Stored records

◆ ◆ ◆ ◆

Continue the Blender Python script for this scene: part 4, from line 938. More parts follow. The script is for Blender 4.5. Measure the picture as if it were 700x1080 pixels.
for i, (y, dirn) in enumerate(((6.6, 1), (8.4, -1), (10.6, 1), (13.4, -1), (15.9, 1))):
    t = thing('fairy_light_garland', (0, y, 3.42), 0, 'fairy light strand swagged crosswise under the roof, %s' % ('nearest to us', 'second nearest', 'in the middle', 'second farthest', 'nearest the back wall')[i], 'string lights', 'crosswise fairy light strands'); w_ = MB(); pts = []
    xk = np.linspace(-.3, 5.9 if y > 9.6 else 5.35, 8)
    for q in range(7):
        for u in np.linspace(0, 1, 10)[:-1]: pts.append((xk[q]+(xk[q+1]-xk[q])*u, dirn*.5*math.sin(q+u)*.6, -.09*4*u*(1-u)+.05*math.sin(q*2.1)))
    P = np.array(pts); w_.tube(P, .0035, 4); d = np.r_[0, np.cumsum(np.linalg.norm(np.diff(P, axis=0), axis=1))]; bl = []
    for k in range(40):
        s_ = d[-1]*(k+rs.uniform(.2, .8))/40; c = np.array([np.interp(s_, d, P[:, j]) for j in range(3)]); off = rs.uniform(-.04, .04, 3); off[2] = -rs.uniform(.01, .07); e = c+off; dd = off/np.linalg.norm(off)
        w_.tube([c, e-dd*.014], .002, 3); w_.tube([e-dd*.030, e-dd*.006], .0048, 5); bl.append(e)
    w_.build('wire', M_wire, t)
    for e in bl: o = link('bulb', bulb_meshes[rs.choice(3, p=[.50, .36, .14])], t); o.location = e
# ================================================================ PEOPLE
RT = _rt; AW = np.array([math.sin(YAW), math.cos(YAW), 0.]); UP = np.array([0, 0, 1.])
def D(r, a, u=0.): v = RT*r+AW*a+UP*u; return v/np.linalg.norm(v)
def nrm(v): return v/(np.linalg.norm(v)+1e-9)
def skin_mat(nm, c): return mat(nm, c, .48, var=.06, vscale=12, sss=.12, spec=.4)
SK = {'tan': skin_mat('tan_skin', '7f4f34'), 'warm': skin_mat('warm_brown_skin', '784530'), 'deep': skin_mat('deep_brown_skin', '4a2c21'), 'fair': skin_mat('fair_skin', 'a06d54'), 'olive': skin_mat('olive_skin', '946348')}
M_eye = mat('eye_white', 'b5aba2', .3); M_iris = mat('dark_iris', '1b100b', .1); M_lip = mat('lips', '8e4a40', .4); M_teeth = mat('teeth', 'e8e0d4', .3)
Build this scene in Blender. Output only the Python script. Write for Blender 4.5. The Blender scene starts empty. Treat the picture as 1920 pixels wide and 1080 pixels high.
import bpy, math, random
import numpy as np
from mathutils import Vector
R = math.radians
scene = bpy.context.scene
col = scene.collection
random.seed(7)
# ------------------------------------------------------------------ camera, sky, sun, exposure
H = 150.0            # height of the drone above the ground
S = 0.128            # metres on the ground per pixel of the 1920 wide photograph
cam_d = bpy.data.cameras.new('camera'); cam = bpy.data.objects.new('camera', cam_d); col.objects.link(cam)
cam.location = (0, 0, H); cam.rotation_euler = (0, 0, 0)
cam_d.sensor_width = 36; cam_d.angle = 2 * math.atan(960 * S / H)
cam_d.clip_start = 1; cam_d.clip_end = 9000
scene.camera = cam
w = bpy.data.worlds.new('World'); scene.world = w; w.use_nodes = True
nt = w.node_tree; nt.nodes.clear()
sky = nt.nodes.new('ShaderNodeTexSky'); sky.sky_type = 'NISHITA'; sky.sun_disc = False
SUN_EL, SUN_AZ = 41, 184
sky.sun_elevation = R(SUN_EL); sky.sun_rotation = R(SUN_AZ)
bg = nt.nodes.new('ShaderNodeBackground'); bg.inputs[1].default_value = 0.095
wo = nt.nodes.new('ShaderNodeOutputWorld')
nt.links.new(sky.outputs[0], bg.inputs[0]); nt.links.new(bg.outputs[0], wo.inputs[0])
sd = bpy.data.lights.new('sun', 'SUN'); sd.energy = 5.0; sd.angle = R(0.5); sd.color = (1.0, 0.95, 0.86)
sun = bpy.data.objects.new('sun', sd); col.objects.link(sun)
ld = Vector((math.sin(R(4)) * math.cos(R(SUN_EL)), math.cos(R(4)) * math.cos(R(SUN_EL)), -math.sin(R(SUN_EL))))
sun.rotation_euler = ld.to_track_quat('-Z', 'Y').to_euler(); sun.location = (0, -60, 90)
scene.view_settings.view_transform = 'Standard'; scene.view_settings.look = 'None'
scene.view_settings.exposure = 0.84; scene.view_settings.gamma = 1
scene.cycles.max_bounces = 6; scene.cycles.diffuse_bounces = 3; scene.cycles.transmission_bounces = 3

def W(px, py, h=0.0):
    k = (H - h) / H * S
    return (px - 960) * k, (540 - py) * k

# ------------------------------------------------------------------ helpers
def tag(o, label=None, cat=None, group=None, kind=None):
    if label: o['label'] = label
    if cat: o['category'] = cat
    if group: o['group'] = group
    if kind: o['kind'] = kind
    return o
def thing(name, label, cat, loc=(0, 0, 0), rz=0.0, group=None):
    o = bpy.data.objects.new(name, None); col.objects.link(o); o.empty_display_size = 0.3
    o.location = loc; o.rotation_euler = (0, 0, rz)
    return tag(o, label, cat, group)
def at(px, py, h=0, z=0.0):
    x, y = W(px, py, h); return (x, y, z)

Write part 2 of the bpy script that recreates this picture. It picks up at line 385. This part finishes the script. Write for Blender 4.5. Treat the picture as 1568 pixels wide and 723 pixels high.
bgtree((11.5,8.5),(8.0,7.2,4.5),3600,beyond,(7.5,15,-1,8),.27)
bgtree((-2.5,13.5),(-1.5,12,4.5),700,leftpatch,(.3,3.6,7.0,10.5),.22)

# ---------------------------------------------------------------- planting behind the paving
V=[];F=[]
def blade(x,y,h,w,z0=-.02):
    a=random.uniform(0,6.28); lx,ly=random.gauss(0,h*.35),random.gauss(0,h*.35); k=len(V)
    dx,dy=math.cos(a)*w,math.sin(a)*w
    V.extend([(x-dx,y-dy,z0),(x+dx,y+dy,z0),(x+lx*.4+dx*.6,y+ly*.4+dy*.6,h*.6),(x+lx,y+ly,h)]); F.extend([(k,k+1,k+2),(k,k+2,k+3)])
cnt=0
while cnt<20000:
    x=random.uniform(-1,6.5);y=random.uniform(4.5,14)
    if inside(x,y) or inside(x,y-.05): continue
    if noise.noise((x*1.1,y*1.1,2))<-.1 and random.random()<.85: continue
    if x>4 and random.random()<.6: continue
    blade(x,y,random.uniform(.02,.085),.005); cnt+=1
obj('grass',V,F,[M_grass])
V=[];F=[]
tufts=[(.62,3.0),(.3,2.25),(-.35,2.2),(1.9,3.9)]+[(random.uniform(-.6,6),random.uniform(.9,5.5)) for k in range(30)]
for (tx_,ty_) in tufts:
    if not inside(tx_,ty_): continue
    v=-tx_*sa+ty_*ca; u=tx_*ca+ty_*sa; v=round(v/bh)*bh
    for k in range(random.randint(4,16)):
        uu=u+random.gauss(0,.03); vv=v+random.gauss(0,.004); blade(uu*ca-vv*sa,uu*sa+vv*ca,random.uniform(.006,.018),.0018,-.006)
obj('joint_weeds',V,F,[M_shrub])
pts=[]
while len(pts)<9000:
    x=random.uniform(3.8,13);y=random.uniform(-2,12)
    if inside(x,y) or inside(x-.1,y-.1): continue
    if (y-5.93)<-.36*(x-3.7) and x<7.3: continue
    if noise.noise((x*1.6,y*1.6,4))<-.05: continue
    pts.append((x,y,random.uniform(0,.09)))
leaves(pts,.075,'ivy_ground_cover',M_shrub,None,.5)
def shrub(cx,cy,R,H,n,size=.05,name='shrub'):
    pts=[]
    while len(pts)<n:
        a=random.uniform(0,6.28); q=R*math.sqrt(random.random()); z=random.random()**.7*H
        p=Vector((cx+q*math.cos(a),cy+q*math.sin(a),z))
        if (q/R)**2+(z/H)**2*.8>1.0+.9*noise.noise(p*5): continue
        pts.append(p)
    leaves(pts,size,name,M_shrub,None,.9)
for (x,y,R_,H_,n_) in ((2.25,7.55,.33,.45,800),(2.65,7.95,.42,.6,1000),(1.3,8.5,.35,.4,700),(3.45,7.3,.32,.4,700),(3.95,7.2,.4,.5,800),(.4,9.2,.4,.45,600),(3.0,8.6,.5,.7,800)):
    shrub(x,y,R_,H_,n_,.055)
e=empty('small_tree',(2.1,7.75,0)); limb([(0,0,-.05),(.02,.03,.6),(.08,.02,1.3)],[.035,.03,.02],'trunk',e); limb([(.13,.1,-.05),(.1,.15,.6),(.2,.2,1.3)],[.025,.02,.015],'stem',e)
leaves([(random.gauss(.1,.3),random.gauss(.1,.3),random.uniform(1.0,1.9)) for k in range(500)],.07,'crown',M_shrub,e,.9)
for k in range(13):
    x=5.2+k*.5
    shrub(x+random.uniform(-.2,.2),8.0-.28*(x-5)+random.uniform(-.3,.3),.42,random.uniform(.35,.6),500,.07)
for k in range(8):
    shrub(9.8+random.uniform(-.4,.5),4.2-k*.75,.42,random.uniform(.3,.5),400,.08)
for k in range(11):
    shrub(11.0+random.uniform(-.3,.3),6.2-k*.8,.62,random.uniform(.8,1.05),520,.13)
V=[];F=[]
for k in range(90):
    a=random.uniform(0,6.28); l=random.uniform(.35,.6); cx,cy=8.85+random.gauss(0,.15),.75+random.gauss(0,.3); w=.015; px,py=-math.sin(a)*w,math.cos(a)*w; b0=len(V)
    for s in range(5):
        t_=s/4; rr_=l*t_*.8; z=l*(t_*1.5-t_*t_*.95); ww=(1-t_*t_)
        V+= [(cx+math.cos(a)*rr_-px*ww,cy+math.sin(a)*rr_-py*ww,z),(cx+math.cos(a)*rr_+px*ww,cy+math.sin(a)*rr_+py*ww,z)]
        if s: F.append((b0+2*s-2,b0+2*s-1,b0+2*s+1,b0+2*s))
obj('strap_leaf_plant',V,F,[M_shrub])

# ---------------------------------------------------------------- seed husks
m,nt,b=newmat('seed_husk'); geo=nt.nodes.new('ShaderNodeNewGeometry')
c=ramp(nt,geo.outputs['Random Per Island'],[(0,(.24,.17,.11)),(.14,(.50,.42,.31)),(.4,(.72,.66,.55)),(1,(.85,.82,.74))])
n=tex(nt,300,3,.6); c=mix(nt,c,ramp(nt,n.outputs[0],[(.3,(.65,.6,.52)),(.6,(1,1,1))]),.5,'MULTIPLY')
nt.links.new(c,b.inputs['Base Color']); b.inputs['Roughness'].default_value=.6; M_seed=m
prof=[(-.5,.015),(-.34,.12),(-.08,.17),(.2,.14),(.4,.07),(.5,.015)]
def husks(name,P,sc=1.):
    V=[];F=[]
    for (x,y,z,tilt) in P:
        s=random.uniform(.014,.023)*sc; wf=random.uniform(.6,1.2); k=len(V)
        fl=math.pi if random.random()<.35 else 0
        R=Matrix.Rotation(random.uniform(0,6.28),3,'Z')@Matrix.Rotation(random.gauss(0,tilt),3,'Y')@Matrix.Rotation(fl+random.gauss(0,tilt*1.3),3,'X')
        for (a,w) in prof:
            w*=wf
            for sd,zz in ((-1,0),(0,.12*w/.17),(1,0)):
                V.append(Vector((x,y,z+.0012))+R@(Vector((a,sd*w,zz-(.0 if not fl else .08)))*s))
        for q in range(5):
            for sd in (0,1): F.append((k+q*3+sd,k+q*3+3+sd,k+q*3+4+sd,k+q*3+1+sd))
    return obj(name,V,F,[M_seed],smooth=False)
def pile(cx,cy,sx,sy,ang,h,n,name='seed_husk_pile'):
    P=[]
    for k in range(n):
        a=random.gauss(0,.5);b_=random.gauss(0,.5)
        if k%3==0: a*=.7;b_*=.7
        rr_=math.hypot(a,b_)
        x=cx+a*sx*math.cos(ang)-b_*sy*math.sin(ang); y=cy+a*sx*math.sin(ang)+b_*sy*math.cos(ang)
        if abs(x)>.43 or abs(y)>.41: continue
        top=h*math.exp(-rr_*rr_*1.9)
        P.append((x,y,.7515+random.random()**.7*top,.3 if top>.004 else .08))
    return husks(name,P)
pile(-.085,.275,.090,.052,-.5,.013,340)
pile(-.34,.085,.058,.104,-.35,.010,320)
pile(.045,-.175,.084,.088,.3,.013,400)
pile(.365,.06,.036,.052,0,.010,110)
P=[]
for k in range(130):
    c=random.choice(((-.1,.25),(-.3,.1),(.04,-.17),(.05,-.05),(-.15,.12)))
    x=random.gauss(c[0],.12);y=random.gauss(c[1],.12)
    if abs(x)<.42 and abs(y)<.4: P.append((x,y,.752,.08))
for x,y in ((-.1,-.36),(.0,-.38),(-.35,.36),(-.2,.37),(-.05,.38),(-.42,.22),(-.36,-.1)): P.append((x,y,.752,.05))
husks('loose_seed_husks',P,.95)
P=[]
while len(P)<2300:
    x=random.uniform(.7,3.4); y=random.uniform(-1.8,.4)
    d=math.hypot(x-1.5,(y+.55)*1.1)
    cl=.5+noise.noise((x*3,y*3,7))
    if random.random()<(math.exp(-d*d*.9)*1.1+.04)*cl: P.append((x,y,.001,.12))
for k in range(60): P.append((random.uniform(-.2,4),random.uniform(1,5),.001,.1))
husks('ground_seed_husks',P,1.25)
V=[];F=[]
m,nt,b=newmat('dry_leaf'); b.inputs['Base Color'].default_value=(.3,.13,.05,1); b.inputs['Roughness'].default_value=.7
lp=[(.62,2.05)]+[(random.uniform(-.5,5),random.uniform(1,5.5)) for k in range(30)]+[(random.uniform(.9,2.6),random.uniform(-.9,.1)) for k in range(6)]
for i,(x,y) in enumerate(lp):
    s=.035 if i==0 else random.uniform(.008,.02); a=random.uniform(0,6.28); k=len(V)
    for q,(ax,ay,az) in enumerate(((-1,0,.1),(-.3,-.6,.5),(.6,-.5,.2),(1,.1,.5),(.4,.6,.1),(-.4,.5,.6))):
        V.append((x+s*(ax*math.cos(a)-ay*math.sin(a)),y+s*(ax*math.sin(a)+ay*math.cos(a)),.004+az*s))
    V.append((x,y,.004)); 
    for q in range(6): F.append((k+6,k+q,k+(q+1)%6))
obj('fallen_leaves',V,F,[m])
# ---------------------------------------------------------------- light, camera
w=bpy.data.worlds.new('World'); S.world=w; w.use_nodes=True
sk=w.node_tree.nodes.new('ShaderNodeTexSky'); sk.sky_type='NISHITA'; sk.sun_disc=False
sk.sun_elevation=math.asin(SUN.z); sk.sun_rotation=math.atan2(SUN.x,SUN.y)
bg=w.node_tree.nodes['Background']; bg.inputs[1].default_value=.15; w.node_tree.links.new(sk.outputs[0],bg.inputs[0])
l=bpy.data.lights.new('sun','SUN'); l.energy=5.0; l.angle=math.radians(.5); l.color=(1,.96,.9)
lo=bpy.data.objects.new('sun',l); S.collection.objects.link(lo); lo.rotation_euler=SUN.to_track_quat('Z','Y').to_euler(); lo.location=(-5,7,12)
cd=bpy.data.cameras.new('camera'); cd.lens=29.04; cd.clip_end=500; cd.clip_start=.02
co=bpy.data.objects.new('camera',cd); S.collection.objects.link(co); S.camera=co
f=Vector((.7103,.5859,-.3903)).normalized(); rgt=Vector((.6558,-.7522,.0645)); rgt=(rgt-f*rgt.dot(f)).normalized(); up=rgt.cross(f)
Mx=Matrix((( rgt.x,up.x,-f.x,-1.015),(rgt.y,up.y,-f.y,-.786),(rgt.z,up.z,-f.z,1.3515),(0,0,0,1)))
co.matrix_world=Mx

◆ ◆ ◆ ◆

### WRITTEN TASK
Return all the lines that contain the string "Write".

### TASK OUTPUT
Build this scene in Blender. Output only the Python script. Write for Blender 4.5. The Blender scene starts empty. Treat the picture as 1920 pixels wide and 1080 pixels high.
Write part 2 of the bpy script that recreates this picture. It picks up at line 385. This part finishes the script. Write for Blender 4.5. Treat the picture as 1568 pixels wide and 723 pixels high.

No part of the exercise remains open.